El Lucus es un río importante, de ancho cauce, aunque una buena parte de él sea hoy un pedregal. La corriente, poco profunda, baña una anchura de unos veinte o treinta metros. La carretera corre más o menos paralela al río durante unos veinte kilómetros, en dirección oeste. Este recorrido por el valle del Lucus, sin apenas tráfico, resulta una experiencia grata y relajante. Un poco antes de llegar a Zoco es-Sebt, la carretera tuerce hacia el sur y se separa del río. Según el mapa, a menos de diez kilómetros río abajo, en la ribera septentrional, se encuentra Muires. Éste es otro nombre familiar para mí. Entre el 20 y el 25 de septiembre de 1920, mi abuelo, en compañía de otros pobres diablos, cazadores todos ellos del batallón de Las Navas, hubo de asaltar el blocao llamado de Muires, que cayó tras enconada resistencia. La importancia estratégica de la escaramuza no fue mucha. Con ella sólo se aseguraba una cota más en la línea del Lucus. Pero para aquellos soldados bisoños debió de ser una gran cosa conquistar la altura y pasear la mirada sobre el valle, que era este mismo valle que ahora dejamos atrás.

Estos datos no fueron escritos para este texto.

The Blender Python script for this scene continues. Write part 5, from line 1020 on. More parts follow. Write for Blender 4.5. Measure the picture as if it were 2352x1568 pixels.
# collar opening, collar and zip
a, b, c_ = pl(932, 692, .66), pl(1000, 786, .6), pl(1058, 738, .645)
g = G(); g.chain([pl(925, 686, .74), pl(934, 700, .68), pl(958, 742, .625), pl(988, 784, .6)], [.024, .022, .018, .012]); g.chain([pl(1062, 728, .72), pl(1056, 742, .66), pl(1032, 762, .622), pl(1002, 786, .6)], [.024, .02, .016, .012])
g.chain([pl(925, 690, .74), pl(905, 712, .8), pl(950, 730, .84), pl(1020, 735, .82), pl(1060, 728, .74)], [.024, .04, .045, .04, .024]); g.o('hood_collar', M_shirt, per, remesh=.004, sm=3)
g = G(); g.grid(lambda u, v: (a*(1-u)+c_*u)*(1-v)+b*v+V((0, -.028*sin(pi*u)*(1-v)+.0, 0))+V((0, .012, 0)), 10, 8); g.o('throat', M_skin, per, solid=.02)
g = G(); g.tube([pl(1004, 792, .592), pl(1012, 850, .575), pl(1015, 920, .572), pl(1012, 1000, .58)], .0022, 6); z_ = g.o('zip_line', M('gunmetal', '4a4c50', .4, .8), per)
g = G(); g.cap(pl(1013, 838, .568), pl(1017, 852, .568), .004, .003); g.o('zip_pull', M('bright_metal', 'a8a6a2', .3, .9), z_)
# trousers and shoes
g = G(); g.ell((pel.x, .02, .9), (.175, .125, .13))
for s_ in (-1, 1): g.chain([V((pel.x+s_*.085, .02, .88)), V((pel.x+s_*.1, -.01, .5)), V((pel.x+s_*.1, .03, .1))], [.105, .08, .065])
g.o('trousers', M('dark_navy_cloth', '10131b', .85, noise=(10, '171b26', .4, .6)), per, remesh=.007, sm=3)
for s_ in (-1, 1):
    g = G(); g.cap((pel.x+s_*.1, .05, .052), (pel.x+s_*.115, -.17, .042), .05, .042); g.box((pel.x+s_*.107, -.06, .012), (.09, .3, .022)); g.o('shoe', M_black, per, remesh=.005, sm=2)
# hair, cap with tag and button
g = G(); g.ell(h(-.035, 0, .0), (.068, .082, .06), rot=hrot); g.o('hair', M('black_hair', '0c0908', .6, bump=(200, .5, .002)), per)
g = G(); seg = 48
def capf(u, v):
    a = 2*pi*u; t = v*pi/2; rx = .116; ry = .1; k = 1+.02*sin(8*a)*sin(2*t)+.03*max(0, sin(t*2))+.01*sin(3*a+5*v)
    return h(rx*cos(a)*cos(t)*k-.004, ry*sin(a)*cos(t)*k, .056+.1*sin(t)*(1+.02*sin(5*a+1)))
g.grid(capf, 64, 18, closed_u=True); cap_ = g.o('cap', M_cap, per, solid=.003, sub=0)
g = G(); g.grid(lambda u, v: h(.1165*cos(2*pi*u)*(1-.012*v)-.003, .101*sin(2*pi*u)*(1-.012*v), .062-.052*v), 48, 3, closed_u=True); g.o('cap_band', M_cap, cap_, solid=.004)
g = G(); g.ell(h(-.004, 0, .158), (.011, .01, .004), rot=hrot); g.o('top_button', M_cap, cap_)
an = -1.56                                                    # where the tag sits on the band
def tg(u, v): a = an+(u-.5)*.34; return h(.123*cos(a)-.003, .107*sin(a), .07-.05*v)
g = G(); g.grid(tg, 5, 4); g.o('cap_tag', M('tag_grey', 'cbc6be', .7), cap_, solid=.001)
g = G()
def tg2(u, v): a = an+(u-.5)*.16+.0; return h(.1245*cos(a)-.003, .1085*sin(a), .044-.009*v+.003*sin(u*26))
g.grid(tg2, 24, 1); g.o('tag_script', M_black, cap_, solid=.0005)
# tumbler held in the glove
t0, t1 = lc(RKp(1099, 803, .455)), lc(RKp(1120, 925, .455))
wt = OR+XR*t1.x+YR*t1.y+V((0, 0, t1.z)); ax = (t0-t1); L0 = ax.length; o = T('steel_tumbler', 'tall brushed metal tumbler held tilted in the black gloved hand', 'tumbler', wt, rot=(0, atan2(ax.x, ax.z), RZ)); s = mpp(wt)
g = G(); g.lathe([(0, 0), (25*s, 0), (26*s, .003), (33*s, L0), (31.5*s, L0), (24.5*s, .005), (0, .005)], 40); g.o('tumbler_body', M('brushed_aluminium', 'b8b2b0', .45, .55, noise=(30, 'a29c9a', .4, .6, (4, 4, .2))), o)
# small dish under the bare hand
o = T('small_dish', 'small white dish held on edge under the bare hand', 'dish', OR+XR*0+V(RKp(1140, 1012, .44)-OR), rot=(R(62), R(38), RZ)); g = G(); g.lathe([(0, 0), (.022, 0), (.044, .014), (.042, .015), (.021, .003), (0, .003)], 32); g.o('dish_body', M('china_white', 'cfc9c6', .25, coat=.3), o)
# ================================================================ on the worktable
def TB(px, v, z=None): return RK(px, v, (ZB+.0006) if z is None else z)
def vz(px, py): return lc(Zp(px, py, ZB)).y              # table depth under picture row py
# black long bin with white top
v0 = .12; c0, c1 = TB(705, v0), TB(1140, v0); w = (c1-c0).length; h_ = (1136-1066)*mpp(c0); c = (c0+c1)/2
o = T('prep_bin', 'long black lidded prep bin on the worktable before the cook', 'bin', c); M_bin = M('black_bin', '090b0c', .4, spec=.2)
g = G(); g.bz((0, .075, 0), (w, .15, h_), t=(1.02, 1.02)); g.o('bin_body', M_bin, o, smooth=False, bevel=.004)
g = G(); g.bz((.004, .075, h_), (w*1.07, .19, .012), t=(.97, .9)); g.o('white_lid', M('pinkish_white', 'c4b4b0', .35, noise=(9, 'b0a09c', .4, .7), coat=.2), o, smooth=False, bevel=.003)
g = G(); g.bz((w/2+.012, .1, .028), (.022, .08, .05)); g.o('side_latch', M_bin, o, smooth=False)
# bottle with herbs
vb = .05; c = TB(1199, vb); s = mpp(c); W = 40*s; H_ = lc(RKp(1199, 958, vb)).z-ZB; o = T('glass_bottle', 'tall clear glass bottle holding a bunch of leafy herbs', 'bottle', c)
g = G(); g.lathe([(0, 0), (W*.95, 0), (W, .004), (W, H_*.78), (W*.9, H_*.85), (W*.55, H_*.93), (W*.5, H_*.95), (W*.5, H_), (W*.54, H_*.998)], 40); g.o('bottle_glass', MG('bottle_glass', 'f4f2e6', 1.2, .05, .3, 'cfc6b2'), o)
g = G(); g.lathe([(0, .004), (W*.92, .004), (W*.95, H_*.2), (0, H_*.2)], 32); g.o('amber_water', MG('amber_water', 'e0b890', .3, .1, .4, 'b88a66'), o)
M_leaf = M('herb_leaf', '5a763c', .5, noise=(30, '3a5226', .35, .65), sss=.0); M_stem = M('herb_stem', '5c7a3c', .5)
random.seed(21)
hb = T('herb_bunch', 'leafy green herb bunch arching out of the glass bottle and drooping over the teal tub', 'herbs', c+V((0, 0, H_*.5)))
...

Seguimos camino hasta Uazzán. Cuando en 1925 Francia atacó a los Beni-Serual y Abd el-Krim se vio obligado a responder, estuvo a punto de tomar esta ciudad, que constituía la plaza más septentrional de los dominios franceses. Nuestra ruta reproduce la que entonces siguió la ofensiva relámpago de los rifeños contra la línea francesa del río Uerga. Desde la carretera vemos los caminos que serpentean entre las montañas, que forman una red alternativa por la que transitan los lugareños en sus abnegados borriquillos. A medida que nos alejamos del Lucus el terreno se vuelve más árido, y ya lo es bastante cuando avistamos Uazzán, una ciudad blanca al pie de dos montes mucho menos imponentes que los de Xauen. Es como una mala imitación, emplazada en un paisaje menos atractivo. La dejamos a nuestra derecha y en la bifurcación entre las carreteras P28 y P26 tomamos esta última. No es el camino más cómodo, pero sí el más recto, y tiene para nosotros la ventaja de atravesar por el mismo centro la zona de Beni-Serual.